O curioso aqui, vale destacar, é que notaremos na Família Real uma repulsa a essa prática e, até mesmo, o desejo de acabar com o tráfico negreiro. Contudo, durante a narrativa e tomando conhecimento dos interesses envolvidos, notaremos que nenhuma política é feita exclusivamente com base na vontade de uma única pessoa, ainda que essa pessoa fosse um monarca absoluto. As regras do jogo econômico acabam por definir as decisões políticas que serão tomadas, em muito se assemelhando à realidade de hoje. Como podem ver, conhecer a história é entender os acontecimentos atuais.
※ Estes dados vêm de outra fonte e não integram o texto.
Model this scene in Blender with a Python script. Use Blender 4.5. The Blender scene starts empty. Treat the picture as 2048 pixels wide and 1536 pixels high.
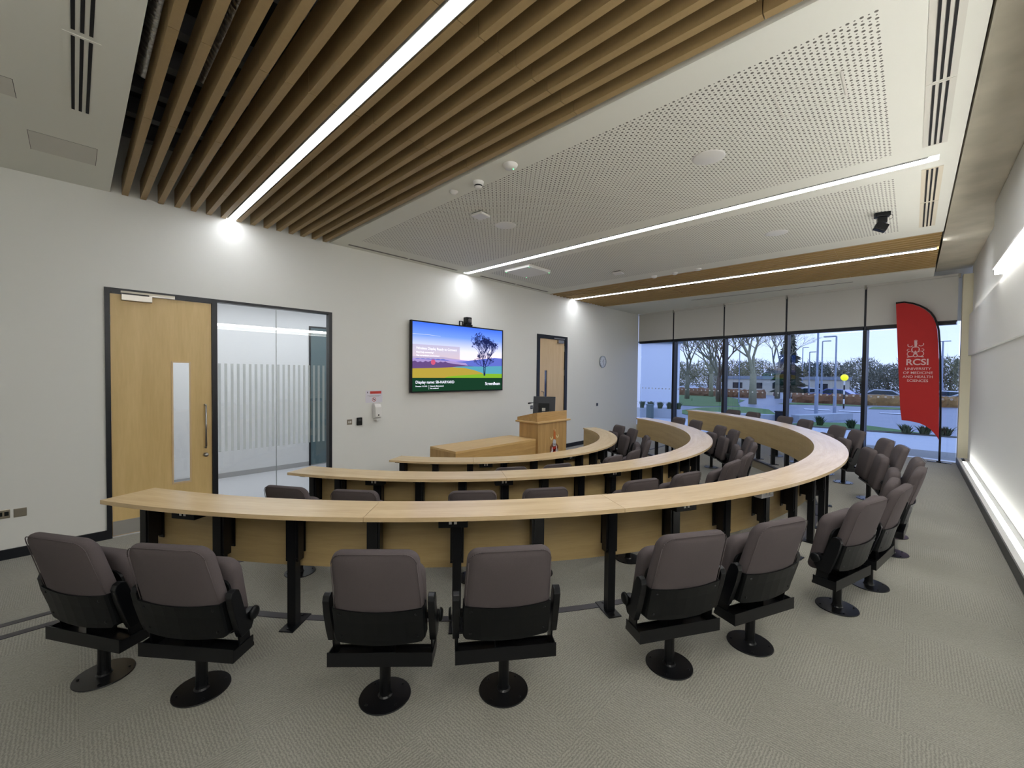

Os capítulos finais serão dedicados a descrever o panorama político que levou a Família Real a retornar para Portugal, mas deixa D. Pedro como regente, para administrar a ex-colônia que, na altura dos acontecimentos, fora promovida a Reino Unido de Portugal, Brasil e Algarves (1815). Um final que não é nem um pouco calmo: já denota a intensidade dos conflitos que ocorrerão até e após o histórico Grito do Ipiranga que irá formalizar o que já era inevitável, a declaração de independência do Brasil. Terminamos a leitura com relatos que instigam a continuar pelos demais volumes da série (1822 e 1889). Abaixo, temos o breve relato do clima que fazia parte da nova sociedade brasileira, que pegara gosto por fazer parte do Reino, ainda que na prática continuasse sendo explorada, agora não só por Portugal, mas também pela Inglaterra. Ainda assim, o clima político na admitia retrocessos:

"Dois dias mais tarde, o rei partia do Rio de Janeiro, contra a sua vontade e sem saber exatamente o que o esperava em Portugal. Deixava para trás um país completamente mudado, que o acolhera com tanta alegria treze anos antes e no qual o processo de independência era já previsível e inevitável. Tão certa era essa possibilidade que, poucas horas antes da cerimônia fúnebre do dia 24, D. João chamou o filho mais velho e herdeiro da coroa, então com 22 anos, para uma última recomendação: 'Pedro, se o Brasil se separar, antes seja para ti, que me hás de respeitar, que para alguns aventureiros'." (pág. 281-282)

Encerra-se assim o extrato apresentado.